** BEGIN **
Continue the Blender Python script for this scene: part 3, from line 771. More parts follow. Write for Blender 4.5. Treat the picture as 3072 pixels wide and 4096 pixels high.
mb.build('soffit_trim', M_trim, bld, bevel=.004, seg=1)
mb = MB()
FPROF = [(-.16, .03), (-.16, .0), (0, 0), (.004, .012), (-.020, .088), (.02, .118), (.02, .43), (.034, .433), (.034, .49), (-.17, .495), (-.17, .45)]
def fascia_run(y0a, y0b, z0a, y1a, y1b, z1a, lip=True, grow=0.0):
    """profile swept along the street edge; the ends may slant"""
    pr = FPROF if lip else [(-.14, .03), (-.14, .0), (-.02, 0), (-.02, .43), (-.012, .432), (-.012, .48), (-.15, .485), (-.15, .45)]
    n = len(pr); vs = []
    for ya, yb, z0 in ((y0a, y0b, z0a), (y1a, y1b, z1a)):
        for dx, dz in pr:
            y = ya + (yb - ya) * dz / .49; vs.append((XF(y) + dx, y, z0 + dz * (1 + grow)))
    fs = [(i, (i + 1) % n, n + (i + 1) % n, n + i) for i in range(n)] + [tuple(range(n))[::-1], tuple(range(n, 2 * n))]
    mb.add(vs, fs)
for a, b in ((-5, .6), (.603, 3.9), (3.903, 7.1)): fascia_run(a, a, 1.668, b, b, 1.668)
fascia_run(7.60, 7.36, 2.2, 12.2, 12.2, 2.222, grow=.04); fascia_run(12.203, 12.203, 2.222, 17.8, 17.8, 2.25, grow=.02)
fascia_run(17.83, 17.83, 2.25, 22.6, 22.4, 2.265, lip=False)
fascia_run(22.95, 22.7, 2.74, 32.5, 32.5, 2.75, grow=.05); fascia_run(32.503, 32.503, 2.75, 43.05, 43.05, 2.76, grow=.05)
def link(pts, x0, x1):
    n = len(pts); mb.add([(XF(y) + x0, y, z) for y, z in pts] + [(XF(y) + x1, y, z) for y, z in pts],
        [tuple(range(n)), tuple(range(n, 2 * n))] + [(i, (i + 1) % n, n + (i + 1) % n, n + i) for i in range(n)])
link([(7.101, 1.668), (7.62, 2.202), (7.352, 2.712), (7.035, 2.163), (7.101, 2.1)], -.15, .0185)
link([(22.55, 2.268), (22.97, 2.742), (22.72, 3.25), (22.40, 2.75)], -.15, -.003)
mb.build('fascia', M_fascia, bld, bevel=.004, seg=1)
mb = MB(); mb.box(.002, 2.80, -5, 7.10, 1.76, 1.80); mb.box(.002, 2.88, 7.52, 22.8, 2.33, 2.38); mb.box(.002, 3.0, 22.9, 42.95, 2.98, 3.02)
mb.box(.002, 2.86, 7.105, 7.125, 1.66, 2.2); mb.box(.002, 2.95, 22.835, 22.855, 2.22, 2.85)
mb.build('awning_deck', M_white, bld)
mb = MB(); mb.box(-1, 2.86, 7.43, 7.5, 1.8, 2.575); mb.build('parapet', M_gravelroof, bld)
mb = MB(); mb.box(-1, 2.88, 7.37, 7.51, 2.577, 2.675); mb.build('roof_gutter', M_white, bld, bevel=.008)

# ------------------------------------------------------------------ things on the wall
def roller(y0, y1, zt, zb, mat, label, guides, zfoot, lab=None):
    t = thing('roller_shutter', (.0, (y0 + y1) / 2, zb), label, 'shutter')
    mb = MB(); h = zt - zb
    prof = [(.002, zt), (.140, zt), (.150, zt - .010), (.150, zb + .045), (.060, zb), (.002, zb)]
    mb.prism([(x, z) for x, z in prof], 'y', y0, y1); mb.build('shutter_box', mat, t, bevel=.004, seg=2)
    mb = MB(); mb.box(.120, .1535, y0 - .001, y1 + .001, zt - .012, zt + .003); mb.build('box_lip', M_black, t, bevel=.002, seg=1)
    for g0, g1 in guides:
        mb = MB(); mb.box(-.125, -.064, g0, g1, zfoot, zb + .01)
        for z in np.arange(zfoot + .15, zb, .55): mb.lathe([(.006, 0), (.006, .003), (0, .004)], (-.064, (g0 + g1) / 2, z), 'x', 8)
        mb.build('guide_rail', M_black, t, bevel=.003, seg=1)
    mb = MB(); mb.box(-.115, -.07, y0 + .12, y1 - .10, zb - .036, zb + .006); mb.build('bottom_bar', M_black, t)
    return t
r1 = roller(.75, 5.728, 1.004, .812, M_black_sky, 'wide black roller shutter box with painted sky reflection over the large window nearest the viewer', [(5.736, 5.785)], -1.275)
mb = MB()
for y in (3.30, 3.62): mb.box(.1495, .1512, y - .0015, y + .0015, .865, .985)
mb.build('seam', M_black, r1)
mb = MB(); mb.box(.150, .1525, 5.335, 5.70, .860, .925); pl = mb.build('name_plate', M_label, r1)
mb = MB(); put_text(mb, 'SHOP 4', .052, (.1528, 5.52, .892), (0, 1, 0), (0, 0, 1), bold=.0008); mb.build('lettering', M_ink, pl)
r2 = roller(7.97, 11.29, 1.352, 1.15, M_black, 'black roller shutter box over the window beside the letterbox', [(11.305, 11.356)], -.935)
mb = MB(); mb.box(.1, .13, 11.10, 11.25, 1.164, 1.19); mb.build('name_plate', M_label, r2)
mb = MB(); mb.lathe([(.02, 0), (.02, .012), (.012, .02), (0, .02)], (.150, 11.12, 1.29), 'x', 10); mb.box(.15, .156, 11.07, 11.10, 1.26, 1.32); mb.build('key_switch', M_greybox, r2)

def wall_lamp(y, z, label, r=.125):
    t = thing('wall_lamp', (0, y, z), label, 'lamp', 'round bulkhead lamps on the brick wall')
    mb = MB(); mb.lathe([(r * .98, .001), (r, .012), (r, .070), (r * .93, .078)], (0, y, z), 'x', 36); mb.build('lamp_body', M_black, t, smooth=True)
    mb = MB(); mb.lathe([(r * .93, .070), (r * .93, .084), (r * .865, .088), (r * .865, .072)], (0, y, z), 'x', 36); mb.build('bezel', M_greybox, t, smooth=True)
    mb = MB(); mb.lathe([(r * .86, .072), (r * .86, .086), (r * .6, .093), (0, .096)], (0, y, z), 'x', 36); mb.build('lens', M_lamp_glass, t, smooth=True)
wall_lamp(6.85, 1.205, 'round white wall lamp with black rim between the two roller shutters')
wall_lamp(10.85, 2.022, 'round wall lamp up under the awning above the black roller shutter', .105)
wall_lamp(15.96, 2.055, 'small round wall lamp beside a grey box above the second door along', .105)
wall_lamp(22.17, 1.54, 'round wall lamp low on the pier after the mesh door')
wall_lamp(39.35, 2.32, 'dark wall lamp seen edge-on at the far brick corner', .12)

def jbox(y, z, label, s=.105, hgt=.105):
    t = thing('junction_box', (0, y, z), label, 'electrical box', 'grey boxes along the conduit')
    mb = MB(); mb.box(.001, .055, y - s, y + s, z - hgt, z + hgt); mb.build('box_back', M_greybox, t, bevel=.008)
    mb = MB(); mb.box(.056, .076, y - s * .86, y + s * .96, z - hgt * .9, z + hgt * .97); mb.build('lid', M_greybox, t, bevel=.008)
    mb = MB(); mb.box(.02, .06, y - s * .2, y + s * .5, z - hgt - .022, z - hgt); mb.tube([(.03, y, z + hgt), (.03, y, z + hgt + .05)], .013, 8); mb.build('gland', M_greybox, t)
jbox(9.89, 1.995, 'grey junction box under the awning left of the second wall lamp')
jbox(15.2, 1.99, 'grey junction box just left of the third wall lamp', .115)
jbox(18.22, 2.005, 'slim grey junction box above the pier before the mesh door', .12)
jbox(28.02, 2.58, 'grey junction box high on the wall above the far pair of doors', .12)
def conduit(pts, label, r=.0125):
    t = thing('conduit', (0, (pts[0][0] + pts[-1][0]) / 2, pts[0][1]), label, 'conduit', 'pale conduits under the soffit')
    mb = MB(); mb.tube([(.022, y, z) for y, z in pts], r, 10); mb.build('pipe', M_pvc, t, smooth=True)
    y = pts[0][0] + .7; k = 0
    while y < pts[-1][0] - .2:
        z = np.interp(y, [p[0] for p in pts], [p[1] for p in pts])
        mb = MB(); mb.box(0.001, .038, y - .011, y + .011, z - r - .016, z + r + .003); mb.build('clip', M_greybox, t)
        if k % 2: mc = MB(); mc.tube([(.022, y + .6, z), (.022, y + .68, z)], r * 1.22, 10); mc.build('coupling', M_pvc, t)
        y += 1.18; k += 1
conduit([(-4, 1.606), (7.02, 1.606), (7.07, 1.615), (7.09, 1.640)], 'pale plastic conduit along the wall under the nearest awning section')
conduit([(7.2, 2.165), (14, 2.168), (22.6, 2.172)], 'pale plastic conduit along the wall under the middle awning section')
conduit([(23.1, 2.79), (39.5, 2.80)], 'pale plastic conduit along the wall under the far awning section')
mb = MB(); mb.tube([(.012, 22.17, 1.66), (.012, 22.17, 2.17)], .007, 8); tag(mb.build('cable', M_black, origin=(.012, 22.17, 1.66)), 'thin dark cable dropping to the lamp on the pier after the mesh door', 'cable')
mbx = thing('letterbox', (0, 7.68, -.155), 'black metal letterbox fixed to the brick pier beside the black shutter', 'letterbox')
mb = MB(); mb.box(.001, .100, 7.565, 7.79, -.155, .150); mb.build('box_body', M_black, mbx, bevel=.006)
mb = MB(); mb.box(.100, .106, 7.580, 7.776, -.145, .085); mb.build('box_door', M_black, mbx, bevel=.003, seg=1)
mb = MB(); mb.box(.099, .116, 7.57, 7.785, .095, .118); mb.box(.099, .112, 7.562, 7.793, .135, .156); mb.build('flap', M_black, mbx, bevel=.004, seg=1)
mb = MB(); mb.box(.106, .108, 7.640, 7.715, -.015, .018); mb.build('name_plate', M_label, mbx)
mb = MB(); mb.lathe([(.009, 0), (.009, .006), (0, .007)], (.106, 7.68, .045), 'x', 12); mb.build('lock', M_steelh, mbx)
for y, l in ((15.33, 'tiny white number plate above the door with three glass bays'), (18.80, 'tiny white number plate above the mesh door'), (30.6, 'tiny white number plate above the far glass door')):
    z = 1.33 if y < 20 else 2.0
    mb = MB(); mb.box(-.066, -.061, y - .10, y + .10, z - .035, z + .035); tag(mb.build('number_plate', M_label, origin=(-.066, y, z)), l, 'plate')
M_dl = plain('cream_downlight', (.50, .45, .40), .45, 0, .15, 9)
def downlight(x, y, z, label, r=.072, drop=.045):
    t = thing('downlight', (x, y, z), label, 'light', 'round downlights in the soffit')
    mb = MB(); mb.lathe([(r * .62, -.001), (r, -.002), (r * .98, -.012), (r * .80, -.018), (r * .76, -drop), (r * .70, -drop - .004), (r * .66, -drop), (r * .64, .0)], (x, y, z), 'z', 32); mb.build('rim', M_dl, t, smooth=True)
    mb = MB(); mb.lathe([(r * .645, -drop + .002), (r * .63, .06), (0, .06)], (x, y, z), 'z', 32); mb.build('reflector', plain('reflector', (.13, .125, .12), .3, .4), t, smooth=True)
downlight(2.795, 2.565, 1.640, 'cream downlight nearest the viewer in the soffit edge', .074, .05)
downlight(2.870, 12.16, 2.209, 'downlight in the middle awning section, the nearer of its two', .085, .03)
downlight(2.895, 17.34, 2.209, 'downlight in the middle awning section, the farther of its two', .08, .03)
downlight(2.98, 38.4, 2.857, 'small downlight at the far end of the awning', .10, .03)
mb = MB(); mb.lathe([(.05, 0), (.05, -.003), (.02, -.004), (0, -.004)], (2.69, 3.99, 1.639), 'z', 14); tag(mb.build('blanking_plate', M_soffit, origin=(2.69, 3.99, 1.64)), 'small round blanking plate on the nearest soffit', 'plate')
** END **
Your answer should be a single number: the count of lines holding the word "high".

» Exercise result
2